In a letter to Smith and Rep. Alan Mollohan, D-W.V., the ranking Democrat on the ethics panel, the state party chairmen said Smith's involvement in a San Antonio fund-raiser for a political action committee founded by House Majority Leader Tom DeLay poses a conflict of interest.
"We are writing to ask you to step aside as chairman of the House Committee on Standards of Official Conduct," said the letter, signed by Charles Soechting, the Texas Democratic Party chairman, and Dennis White, Democratic chairman in Ohio.
The letter was addressed to the "Honorable Lamar Smith, Chairman."
Smith is a member, and former chairman, of the ethics panel, but Rep. Doc Hastings, R-Wash., now chairs the panel.
Smith brushed off the request as political gamesmanship by Democrats and declined to engage in a rebuttal.
"I am not going to respond to every Democrat that wants to play politics with the ethics committee," Smith said.

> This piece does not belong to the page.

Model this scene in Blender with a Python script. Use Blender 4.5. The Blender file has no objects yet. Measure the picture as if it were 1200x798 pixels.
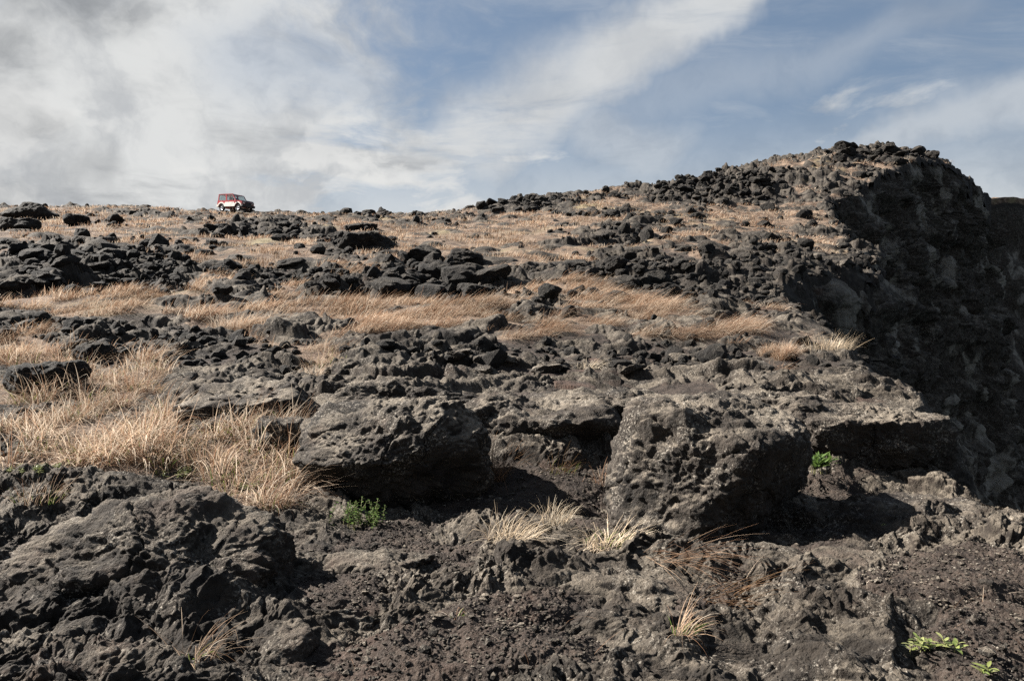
import bpy, bmesh, math, random
import numpy as np
R = math.radians
F = 933.0                      # focal length in photo pixels (28 mm on 36 mm, 1200 px wide)
CX, CY = 600.0, 399.0
f32 = np.float32
SC = bpy.context.scene
COL = SC.collection

# ---------------------------------------------------------------- noise
_rs = np.random.RandomState(7)
_P = _rs.permutation(256).astype(np.int32)
_P = np.concatenate([_P, _P, _P])
_a = np.arange(16) * (2 * np.pi / 16)
_GX, _GY = np.cos(_a).astype(f32), np.sin(_a).astype(f32)
_g3 = _rs.normal(size=(64, 3)); _g3 /= np.linalg.norm(_g3, axis=1)[:, None]
_G3 = (_g3 * 1.3).astype(f32)

def _fade(t): return t * t * t * (t * (t * 6 - 15) + 10)

def pn2(x, y, s=0):
    """2D gradient noise, about -1..1"""
    x = np.asarray(x, f32) + f32(s * 17.31); y = np.asarray(y, f32) - f32(s * 9.77)
    xf = np.floor(x); yf = np.floor(y)
    xi = xf.astype(np.int32) & 255; yi = yf.astype(np.int32) & 255
    x = x - xf; y = y - yf
    u = _fade(x); v = _fade(y)
    def g(ix, iy, dx, dy):
        h = _P[_P[ix & 255] + (iy & 255)] & 15
        return _GX[h] * dx + _GY[h] * dy
    a = g(xi, yi, x, y); b = g(xi + 1, yi, x - 1, y)
    c = g(xi, yi + 1, x, y - 1); d = g(xi + 1, yi + 1, x - 1, y - 1)
    a = a + u * (b - a); c = c + u * (d - c)
    return (a + v * (c - a)) * f32(1.45)

def pn3(p, s=0):
    x = p[..., 0].astype(f32) + f32(s * 13.7); y = p[..., 1].astype(f32) + f32(s * 5.9); z = p[..., 2].astype(f32) - f32(s * 7.3)
    xf, yf, zf = np.floor(x), np.floor(y), np.floor(z)
    xi = xf.astype(np.int32) & 255; yi = yf.astype(np.int32) & 255; zi = zf.astype(np.int32) & 255
    x, y, z = x - xf, y - yf, z - zf
    u, v, w = _fade(x), _fade(y), _fade(z)
    def g(ix, iy, iz, dx, dy, dz):
        h = _P[_P[_P[ix & 255] + (iy & 255)] + (iz & 255)] & 63
        G = _G3[h]
        return G[..., 0] * dx + G[..., 1] * dy + G[..., 2] * dz
    def lay(k, dz):
        a = g(xi, yi, zi + k, x, y, dz); b = g(xi + 1, yi, zi + k, x - 1, y, dz)
        c = g(xi, yi + 1, zi + k, x, y - 1, dz); d = g(xi + 1, yi + 1, zi + k, x - 1, y - 1, dz)
        a = a + u * (b - a); c = c + u * (d - c)
        return a + v * (c - a)
    a = lay(0, z); b = lay(1, z - 1)
    return a + w * (b - a)

def fbm2(x, y, o=4, s=0, gain=.5):
    t = 0; a = 1.0
    for i in range(o):
        t = t + a * pn2(x, y, s + i * 3); x = x * 2.03; y = y * 2.03; a *= gain
    return t

def fbm3(p, o=4, s=0, gain=.5):
    t = 0; a = 1.0
    for i in range(o):
        t = t + a * pn3(p, s + i * 3); p = p * 2.03; a *= gain
    return t

def billow3(p, o=3, s=0, gain=.5):
    t = 0; a = 1.0
    for i in range(o):
        t = t + a * (np.abs(pn3(p, s + i * 3)) * 2 - .6); p = p * 2.1; a *= gain
    return t

def billow2(x, y, o=3, s=0, gain=.5):
    t = 0; a = 1.0
    for i in range(o):
        t = t + a * (np.abs(pn2(x, y, s + i * 3)) * 2 - .6); x = x * 2.1; y = y * 2.1; a *= gain
    return t

def sstep(a, b, x):
    t = np.clip((x - a) / (b - a), 0, 1); return t * t * (3 - 2 * t)

def hash01(ix, iy, s):
    h = _P[(_P[(ix + s * 31) & 255] + iy) & 255]
    h2 = _P[(h + s * 57 + ix) & 255]
    return ((h * 256 + h2).astype(f32)) / f32(65535.)

def vor2(x, y, s=0):
    """F1, F2, random of the nearest cell, offset to its centre"""
    x = np.asarray(x, f32); y = np.asarray(y, f32)
    xi = np.floor(x).astype(np.int32); yi = np.floor(y).astype(np.int32)
    F1 = np.full(x.shape, 9, f32); F2 = np.full(x.shape, 9, f32)
    rr = np.zeros(x.shape, f32); ox = np.zeros(x.shape, f32); oy = np.zeros(x.shape, f32)
    for dx in (-1, 0, 1):
        for dy in (-1, 0, 1):
            cx = xi + dx; cy = yi + dy
            ccx = cx & 255; ccy = cy & 255
            px = cx + .1 + .8 * hash01(ccx, ccy, s + 1); py = cy + .1 + .8 * hash01(ccx, ccy, s + 2)
            ex = (x - px).astype(f32); ey = (y - py).astype(f32)
            d = np.sqrt(ex * ex + ey * ey)
            near = d < F1
            F2 = np.where(near, F1, np.minimum(F2, d))
            rr = np.where(near, hash01(ccx, ccy, s + 3), rr)
            ox = np.where(near, ex, ox); oy = np.where(near, ey, oy)
            F1 = np.where(near, d, F1)
    return F1, F2, rr, ox, oy

# ---------------------------------------------------------------- scene set-up
def tag(o, label=None, cat=None, group=None, kind=None):
    if label: o['label'] = label
    if cat: o['category'] = cat
    if group: o['group'] = group
    if kind: o['kind'] = kind
    return o

def np_mesh(name, verts, quads=None, tris=None, smooth=True, cols=None, mat=None, link=True, parent=None):
    me = bpy.data.meshes.new(name)
    verts = np.ascontiguousarray(verts, f32).reshape(-1, 3)
    me.vertices.add(len(verts)); me.vertices.foreach_set('co', verts.ravel())
    fs = []; sizes = []
    if quads is not None and len(quads): fs.append(np.asarray(quads, np.int32).ravel()); sizes.append(np.full(len(quads), 4, np.int32))
    if tris is not None and len(tris): fs.append(np.asarray(tris, np.int32).ravel()); sizes.append(np.full(len(tris), 3, np.int32))
    li = np.concatenate(fs); sz = np.concatenate(sizes)
    st = np.concatenate([[0], np.cumsum(sz)[:-1]]).astype(np.int32)
    me.loops.add(len(li)); me.loops.foreach_set('vertex_index', li)
    me.polygons.add(len(sz)); me.polygons.foreach_set('loop_start', st)
    try: me.polygons.foreach_set('loop_total', sz)
    except Exception: pass
    me.polygons.foreach_set('use_smooth', np.full(len(sz), smooth, bool))
    me.update(calc_edges=True)
    if cols is not None:
        at = me.color_attributes.new('col', 'FLOAT_COLOR', 'POINT')
        c = np.ones((len(verts), 4), f32); c[:, :cols.shape[1]] = cols
        at.data.foreach_set('color', c.ravel())
    if mat: me.materials.append(mat)
    if not link: return me
    o = bpy.data.objects.new(name, me); COL.objects.link(o)
    if parent: o.parent = parent
    return o

# ---------------------------------------------------------------- node helpers
class NT:
    def __init__(s, nt): s.nt = nt
    def n(s, t, **kw):
        nd = s.nt.nodes.new(t)
        for k, v in kw.items(): setattr(nd, k, v)
        return nd
    def put(s, sock, v):
        if hasattr(v, 'is_output'): s.nt.links.new(v, sock)
        elif isinstance(v, (tuple, list)) and len(v) == 3 and sock.type == 'RGBA': sock.default_value = (*v, 1)
        else: sock.default_value = v
    def m(s, op, a, b=None, c=None, clamp=False):
        nd = s.n('ShaderNodeMath', operation=op); nd.use_clamp = clamp
        for i, v in enumerate((a, b, c)):
            if v is not None: s.put(nd.inputs[i], v)
        return nd.outputs[0]
    def vm(s, op, a, b=None, sc=None):
        nd = s.n('ShaderNodeVectorMath', operation=op); s.put(nd.inputs[0], a)
        if b is not None: s.put(nd.inputs[1], b)
        if sc is not None: s.put(nd.inputs['Scale'], sc)
        return nd.outputs[0]
    def noise(s, vec, scale, det=4, rough=.55, dist=0.0, typ='FBM', lac=2.0):
        nd = s.n('ShaderNodeTexNoise', noise_type=typ)
        s.put(nd.inputs['Vector'], vec)
        for k, v in (('Scale', scale), ('Detail', det), ('Roughness', rough), ('Distortion', dist), ('Lacunarity', lac)): s.put(nd.inputs[k], v)
        return nd.outputs[0]
    def vor(s, vec, scale, feat='F1', rnd=1.0):
        nd = s.n('ShaderNodeTexVoronoi', feature=feat); s.put(nd.inputs['Vector'], vec); nd.inputs['Scale'].default_value = scale
        nd.inputs['Randomness'].default_value = rnd
        return nd.outputs[0]
    def ss(s, x, a, b, lo=0.0, hi=1.0):
        nd = s.n('ShaderNodeMapRange', interpolation_type='SMOOTHSTEP')
        s.put(nd.inputs[0], x)
        for i, v in enumerate((a, b, lo, hi)): s.put(nd.inputs[i + 1], v)
        return nd.outputs[0]
    def mix(s, f, a, b, mode='MIX'):
        nd = s.n('ShaderNodeMix', data_type='RGBA', blend_type=mode)
        s.put(nd.inputs[0], f); s.put(nd.inputs[6], a); s.put(nd.inputs[7], b)
        return nd.outputs[2]
    def bump(s, h, strength, dist, normal=None):
        nd = s.n('ShaderNodeBump'); s.put(nd.inputs['Height'], h)
        nd.inputs['Strength'].default_value = strength; nd.inputs['Distance'].default_value = dist
        if normal is not None: s.put(nd.inputs['Normal'], normal)
        return nd.outputs[0]

def new_mat(name):
    m = bpy.data.materials.new(name); m.use_nodes = True
    nt = m.node_tree; nt.nodes.clear()
    N = NT(nt); out = N.n('ShaderNodeOutputMaterial')
    return m, N, out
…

The breakfast event at the Red Barn restaurant raised funds for Texans for a Republican Majority Political Action Committee (TRMPAC), which is at the heart of allegations of an ethics breach by DeLay and a Texas grand jury investigation into possible violation of state election laws.
DeLay has denied any wrongdoing.
The ethics panel set aside an inquiry into the matter pending the criminal investigation in Texas.
Soechting and White said Smith's involvement in the San Antonio breakfast "uncovers a conflict of interest that will be impossible to ignore even by recusing yourself once your committee resumes its investigation of Mr. DeLay."
"The only honorable course of action for you now is to step aside," the chairmen wrote.
Last year, DeLay was admonished three times for breaches of the ethics code.
Smith said earlier this week that he'd uphold the integrity of the House but would not say whether he would recuse himself from sitting on the panel if it takes up an inquiry into allegations involving DeLay.
Smith gave $10,000 to a DeLay legal defense fund to fight any charges that may result from the Texas grand jury probe.
-------------------------------------------------------- gmartin@express-news.net
This is my representative. I don't know too much about him, except he appears to vote the way I like, and he's very pro 2A.